What is asked - Print them exactly: the lines from the beginning of the entries below through the line that contains "sc.camera = cam", and only those, with the pictures left out.

Records supplied -
◇ ◇ ◇ ◇

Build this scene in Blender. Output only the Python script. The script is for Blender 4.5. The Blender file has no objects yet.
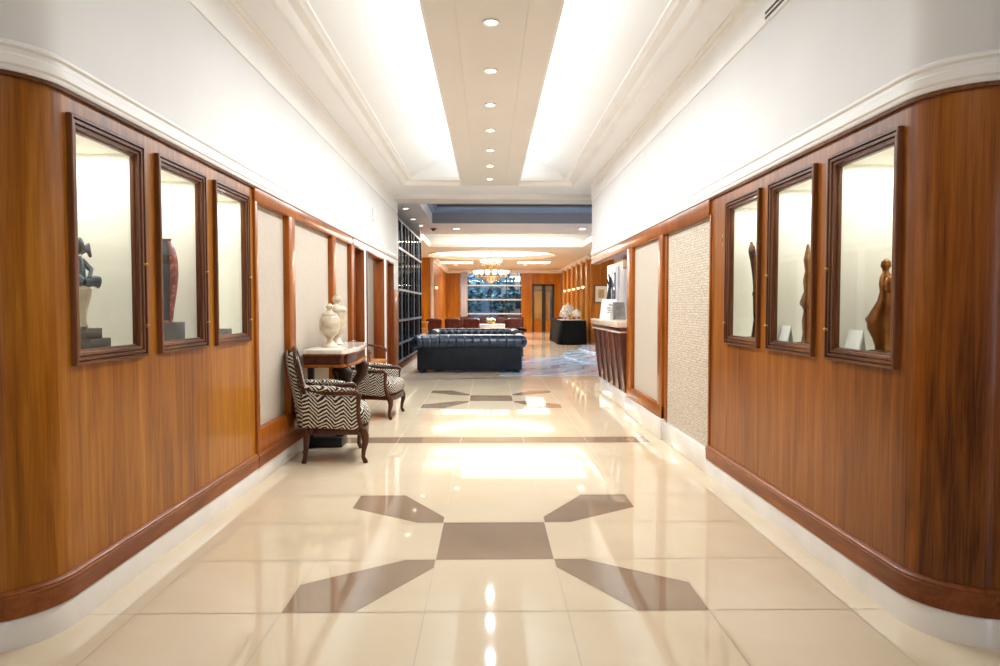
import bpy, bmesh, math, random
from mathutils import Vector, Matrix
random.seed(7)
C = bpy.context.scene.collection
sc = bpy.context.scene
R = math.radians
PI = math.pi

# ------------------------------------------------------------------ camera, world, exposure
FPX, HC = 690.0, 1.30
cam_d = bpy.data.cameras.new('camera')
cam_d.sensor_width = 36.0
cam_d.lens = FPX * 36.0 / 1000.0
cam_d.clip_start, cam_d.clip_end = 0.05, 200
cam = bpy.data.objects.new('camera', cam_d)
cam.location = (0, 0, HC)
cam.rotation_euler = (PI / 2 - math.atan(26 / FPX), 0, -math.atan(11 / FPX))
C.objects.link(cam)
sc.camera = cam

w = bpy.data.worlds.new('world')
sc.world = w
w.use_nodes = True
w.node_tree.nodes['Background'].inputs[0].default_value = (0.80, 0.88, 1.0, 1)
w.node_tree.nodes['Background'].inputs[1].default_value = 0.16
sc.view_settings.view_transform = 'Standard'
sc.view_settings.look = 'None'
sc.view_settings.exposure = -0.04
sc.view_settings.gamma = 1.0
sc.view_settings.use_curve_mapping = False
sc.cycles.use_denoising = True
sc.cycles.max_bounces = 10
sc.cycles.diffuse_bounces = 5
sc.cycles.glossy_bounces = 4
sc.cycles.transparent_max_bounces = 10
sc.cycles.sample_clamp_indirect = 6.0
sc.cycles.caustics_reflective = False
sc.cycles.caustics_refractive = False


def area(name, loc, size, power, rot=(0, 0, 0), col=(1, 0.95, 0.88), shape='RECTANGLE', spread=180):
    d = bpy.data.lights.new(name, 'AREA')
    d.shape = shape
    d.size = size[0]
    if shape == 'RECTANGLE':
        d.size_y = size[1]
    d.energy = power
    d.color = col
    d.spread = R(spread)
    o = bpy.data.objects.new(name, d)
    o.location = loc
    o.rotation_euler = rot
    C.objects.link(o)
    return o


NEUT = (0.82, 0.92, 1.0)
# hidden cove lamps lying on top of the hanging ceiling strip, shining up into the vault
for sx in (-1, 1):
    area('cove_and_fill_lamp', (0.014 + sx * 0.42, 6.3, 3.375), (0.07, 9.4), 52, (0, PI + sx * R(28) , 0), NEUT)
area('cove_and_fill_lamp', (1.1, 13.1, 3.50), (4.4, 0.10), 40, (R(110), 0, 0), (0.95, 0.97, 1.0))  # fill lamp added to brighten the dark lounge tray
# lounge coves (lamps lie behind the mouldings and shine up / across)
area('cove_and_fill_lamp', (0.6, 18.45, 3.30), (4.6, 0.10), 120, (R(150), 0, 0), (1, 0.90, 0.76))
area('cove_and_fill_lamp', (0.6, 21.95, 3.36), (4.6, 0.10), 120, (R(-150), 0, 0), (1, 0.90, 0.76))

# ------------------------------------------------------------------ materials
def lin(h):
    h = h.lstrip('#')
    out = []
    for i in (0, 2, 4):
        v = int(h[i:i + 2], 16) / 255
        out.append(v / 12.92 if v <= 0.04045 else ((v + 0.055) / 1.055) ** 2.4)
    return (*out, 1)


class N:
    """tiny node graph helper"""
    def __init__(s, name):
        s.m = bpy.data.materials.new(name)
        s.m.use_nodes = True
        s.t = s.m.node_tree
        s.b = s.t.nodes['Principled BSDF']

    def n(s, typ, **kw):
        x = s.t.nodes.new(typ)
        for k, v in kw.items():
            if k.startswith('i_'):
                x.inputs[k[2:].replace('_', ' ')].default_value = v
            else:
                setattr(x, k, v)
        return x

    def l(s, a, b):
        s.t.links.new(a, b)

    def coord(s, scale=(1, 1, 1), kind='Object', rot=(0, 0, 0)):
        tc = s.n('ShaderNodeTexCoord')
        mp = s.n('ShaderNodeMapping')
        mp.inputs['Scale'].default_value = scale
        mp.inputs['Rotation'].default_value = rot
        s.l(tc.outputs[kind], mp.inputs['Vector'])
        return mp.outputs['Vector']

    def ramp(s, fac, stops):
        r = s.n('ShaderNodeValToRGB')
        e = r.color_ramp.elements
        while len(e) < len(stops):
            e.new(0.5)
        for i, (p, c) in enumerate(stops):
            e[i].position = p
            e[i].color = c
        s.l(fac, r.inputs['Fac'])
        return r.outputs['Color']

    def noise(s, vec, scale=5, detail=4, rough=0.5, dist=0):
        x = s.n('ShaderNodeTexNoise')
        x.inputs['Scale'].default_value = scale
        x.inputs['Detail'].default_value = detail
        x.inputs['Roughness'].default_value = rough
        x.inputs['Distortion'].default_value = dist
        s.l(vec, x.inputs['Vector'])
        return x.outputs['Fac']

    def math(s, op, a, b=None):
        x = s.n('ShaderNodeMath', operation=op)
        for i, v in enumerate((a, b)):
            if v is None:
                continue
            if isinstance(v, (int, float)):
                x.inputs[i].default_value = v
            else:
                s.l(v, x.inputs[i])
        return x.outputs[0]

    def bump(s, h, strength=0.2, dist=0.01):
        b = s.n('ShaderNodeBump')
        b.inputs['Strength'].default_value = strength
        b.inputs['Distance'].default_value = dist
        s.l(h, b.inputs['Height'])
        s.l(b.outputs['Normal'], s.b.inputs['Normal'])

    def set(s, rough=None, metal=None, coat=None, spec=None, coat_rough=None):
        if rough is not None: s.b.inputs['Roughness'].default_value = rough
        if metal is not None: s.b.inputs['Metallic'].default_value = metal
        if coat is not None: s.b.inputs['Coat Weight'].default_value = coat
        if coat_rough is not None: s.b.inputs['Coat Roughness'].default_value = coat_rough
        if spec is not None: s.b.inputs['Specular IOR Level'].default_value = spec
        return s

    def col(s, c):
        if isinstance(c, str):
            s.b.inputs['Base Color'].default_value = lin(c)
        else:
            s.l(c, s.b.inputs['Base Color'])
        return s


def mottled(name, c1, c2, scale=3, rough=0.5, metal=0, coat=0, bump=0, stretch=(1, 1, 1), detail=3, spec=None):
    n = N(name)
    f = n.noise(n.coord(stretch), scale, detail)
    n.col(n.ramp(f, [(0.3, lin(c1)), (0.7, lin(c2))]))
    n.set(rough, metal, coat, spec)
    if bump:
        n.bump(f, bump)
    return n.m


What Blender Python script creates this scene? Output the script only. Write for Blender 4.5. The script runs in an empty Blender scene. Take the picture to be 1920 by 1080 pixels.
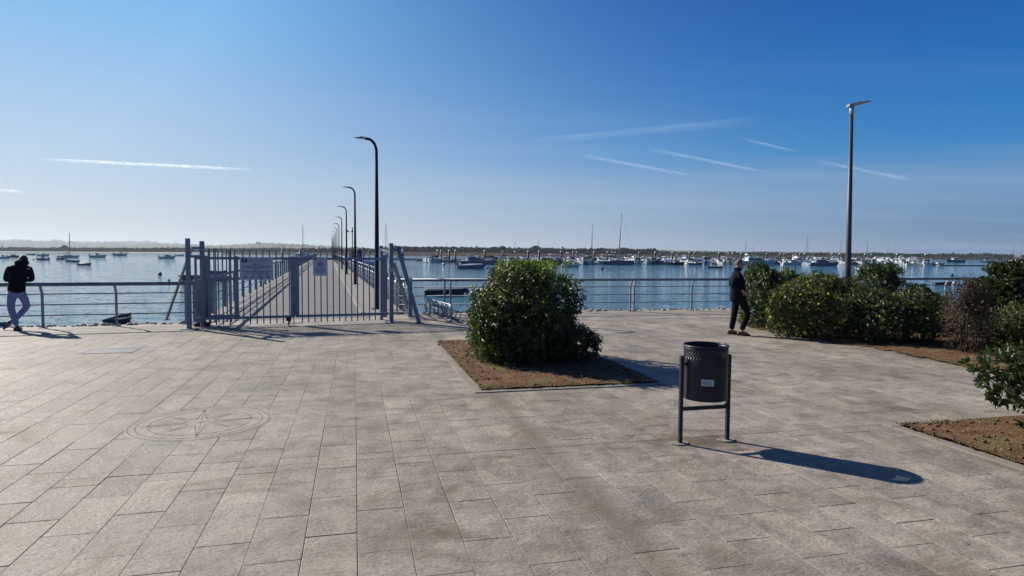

◇ ◇ ◇ ◇

Finished exercise -
Build this scene in Blender. Output only the Python script. The script is for Blender 4.5. The Blender file has no objects yet.
import bpy, bmesh, math, random
from mathutils import Vector, Matrix
random.seed(7)
C = bpy.context.scene.collection
sc = bpy.context.scene
R = math.radians
PI = math.pi

# ------------------------------------------------------------------ camera, world, exposure
FPX, HC = 690.0, 1.30
cam_d = bpy.data.cameras.new('camera')
cam_d.sensor_width = 36.0
cam_d.lens = FPX * 36.0 / 1000.0
cam_d.clip_start, cam_d.clip_end = 0.05, 200
cam = bpy.data.objects.new('camera', cam_d)
cam.location = (0, 0, HC)
cam.rotation_euler = (PI / 2 - math.atan(26 / FPX), 0, -math.atan(11 / FPX))
C.objects.link(cam)
sc.camera = cam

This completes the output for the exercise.